I think this is getting a bit hypothetical.

 

Ultimately if a buffer of circa 100litres is needed then it will take up a minimum amount of space.

 

I spent a bit of time looking and found one square buffer here -

https://www.advanceappliances.co.uk/product/141-buffer-stores/

 

However it is short and squat so wouldn’t particularly help unless there is a place where it would fit.

 

I don’t believe anyone makes a very tall skinny buffer. If someone finds one please post a link.

 

I would simply ask the installer/nice lady at Vaillant -

 

1. Can we have a backup heater instead of a buffer?

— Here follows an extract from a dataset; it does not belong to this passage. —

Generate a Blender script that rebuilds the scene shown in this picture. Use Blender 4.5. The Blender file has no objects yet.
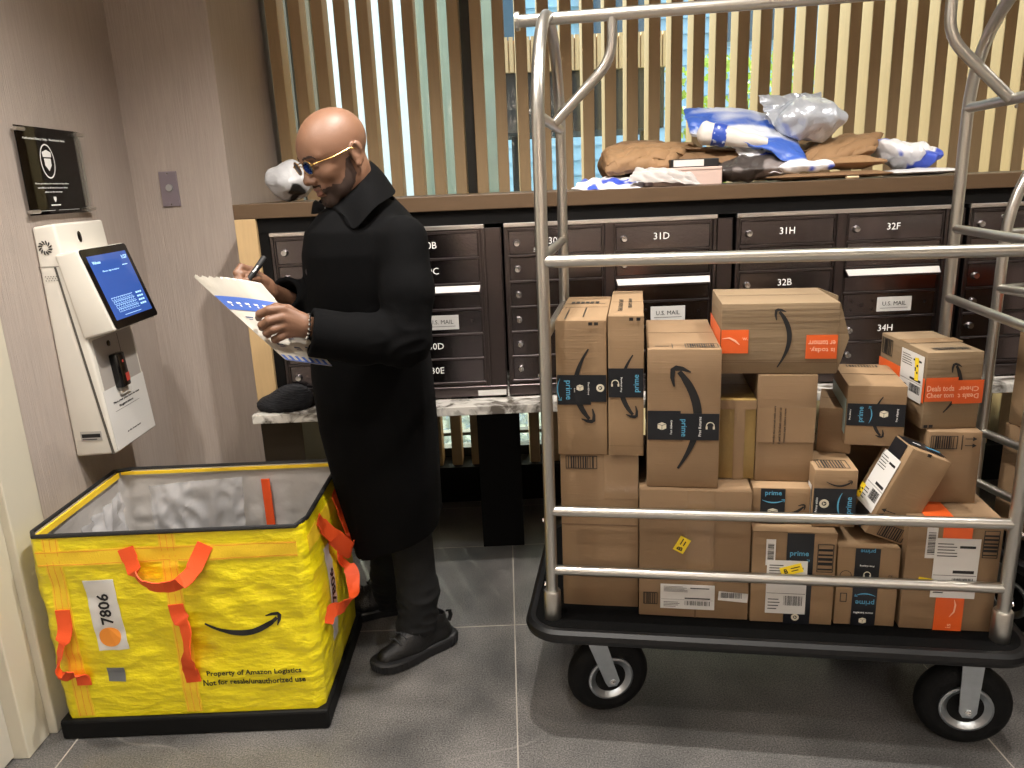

2. If we have to have a buffer can we have one that fits in the cupboard where the hydraulic unit is or any other space that would work for @zoothorn accepting that there might be a minimum size required.

 

No one needs to know how ASHPs work, why buffers are needed, is this different to other makes of ASHP or anything else.

 

@zoothorn can you just put those two questions to the nice woman at Vaillant and the installer. Just email them if possible and await the response. If the response makes no sense to you then post it here and we can see if we can help.

 

That looks like a very good solution to ZTs problem. 

 

It must be rectangular in section internally to get 100l. So they must have some fairly hefty walls, but that also. Means stuff can sit on top. 

 

(I've fitted 2 of their thermal stores and they seem well made) 

 

It looks like it would fit in their cupboard and still provide ample space above for storage.

 

If ZT's installers are happy then it's problem solved.